Problem requirements:
Copy each line that contains the string "part".

Given information:
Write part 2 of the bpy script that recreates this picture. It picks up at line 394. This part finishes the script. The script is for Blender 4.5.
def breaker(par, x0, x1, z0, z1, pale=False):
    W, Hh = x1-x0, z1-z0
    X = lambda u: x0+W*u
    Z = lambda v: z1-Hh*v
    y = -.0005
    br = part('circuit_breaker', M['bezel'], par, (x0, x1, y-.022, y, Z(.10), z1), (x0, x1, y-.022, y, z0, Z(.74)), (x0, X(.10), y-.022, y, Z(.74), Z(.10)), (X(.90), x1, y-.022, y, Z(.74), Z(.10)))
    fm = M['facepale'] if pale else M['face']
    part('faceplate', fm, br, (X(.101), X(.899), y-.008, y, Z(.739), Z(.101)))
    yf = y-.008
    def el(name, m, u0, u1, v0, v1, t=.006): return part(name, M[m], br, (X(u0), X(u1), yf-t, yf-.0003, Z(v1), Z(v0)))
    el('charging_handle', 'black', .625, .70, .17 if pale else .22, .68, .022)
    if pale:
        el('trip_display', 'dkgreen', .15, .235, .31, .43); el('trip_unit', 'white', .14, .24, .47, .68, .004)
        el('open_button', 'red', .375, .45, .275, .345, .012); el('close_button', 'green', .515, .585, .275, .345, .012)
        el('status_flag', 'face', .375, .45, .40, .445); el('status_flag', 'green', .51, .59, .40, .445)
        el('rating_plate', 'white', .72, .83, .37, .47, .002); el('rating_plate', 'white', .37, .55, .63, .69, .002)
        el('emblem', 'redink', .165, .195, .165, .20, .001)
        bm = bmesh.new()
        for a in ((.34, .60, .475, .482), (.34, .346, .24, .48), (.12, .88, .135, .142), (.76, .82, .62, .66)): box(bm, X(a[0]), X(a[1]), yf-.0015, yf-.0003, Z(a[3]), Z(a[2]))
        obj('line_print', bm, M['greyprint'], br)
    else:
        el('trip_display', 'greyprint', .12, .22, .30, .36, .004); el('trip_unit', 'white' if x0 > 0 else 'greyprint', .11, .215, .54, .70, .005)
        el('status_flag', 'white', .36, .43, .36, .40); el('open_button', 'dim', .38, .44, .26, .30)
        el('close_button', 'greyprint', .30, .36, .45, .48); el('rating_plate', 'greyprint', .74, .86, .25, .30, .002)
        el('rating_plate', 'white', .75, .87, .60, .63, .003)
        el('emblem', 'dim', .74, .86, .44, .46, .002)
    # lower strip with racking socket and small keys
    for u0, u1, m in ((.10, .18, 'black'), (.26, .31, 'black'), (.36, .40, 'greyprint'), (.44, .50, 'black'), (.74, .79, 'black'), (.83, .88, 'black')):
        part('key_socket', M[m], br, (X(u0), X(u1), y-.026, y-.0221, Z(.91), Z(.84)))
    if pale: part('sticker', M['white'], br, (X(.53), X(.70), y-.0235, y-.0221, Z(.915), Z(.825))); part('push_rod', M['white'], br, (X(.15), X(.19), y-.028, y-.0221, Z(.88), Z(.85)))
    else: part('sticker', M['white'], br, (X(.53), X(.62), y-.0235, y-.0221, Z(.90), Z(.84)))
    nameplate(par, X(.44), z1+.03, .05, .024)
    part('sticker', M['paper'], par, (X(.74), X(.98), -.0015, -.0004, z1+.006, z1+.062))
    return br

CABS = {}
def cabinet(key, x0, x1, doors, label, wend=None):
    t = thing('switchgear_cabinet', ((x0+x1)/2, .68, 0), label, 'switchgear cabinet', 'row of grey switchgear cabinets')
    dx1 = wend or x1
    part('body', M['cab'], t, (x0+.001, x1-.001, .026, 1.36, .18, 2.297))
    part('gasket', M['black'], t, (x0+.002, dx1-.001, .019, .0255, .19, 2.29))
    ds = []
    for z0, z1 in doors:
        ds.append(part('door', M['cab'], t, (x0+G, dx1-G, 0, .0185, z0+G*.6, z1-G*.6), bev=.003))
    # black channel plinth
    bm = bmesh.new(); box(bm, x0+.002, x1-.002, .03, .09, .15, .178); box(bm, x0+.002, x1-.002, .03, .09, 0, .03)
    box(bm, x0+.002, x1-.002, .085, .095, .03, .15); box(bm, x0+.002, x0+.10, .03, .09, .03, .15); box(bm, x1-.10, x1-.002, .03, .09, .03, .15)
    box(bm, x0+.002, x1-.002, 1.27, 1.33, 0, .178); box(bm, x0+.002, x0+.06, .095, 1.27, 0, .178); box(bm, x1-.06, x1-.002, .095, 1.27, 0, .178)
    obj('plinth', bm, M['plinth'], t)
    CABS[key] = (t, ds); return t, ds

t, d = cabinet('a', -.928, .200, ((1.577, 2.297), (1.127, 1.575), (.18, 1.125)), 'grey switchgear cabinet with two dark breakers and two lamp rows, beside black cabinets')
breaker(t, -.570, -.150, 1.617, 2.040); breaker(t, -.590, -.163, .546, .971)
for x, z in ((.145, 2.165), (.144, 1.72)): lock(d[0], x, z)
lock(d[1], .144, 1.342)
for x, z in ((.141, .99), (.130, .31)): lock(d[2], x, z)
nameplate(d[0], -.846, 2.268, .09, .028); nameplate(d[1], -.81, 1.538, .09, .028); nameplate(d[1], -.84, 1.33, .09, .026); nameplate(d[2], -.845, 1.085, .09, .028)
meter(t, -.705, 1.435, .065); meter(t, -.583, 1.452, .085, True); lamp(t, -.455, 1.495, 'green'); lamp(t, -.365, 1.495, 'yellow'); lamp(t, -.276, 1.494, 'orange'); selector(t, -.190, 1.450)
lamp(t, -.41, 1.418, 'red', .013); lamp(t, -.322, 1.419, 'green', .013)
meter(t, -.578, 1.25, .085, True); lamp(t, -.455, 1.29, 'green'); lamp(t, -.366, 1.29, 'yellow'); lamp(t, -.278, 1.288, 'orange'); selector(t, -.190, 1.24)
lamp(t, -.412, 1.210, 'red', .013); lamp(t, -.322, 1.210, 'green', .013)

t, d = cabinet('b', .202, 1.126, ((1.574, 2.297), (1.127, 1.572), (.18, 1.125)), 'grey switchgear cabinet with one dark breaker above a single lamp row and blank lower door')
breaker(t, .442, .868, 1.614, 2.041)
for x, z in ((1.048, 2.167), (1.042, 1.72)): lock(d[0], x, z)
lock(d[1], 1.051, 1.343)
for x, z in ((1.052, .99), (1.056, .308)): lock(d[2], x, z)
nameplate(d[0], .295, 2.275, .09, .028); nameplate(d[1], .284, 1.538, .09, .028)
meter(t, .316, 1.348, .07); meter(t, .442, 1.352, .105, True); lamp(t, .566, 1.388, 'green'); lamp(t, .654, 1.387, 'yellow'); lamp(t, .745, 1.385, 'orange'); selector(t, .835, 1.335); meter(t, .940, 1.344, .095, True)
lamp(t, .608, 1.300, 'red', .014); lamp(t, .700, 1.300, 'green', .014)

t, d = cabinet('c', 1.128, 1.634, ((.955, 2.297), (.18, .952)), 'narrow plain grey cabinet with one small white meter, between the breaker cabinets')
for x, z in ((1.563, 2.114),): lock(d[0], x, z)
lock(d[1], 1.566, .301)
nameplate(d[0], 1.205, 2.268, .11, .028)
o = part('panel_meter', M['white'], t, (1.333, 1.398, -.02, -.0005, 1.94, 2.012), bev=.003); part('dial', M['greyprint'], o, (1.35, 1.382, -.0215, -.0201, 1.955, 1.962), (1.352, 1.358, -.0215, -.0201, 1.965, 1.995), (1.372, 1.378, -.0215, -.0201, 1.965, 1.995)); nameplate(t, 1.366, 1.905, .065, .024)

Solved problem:
Write part 2 of the bpy script that recreates this picture. It picks up at line 394. This part finishes the script. The script is for Blender 4.5.
    br = part('circuit_breaker', M['bezel'], par, (x0, x1, y-.022, y, Z(.10), z1), (x0, x1, y-.022, y, z0, Z(.74)), (x0, X(.10), y-.022, y, Z(.74), Z(.10)), (X(.90), x1, y-.022, y, Z(.74), Z(.10)))
    part('faceplate', fm, br, (X(.101), X(.899), y-.008, y, Z(.739), Z(.101)))
    def el(name, m, u0, u1, v0, v1, t=.006): return part(name, M[m], br, (X(u0), X(u1), yf-t, yf-.0003, Z(v1), Z(v0)))
        part('key_socket', M[m], br, (X(u0), X(u1), y-.026, y-.0221, Z(.91), Z(.84)))
    if pale: part('sticker', M['white'], br, (X(.53), X(.70), y-.0235, y-.0221, Z(.915), Z(.825))); part('push_rod', M['white'], br, (X(.15), X(.19), y-.028, y-.0221, Z(.88), Z(.85)))
    else: part('sticker', M['white'], br, (X(.53), X(.62), y-.0235, y-.0221, Z(.90), Z(.84)))
    part('sticker', M['paper'], par, (X(.74), X(.98), -.0015, -.0004, z1+.006, z1+.062))
    part('body', M['cab'], t, (x0+.001, x1-.001, .026, 1.36, .18, 2.297))
    part('gasket', M['black'], t, (x0+.002, dx1-.001, .019, .0255, .19, 2.29))
        ds.append(part('door', M['cab'], t, (x0+G, dx1-G, 0, .0185, z0+G*.6, z1-G*.6), bev=.003))
o = part('panel_meter', M['white'], t, (1.333, 1.398, -.02, -.0005, 1.94, 2.012), bev=.003); part('dial', M['greyprint'], o, (1.35, 1.382, -.0215, -.0201, 1.955, 1.962), (1.352, 1.358, -.0215, -.0201, 1.965, 1.995), (1.372, 1.378, -.0215, -.0201, 1.965, 1.995)); nameplate(t, 1.366, 1.905, .065, .024)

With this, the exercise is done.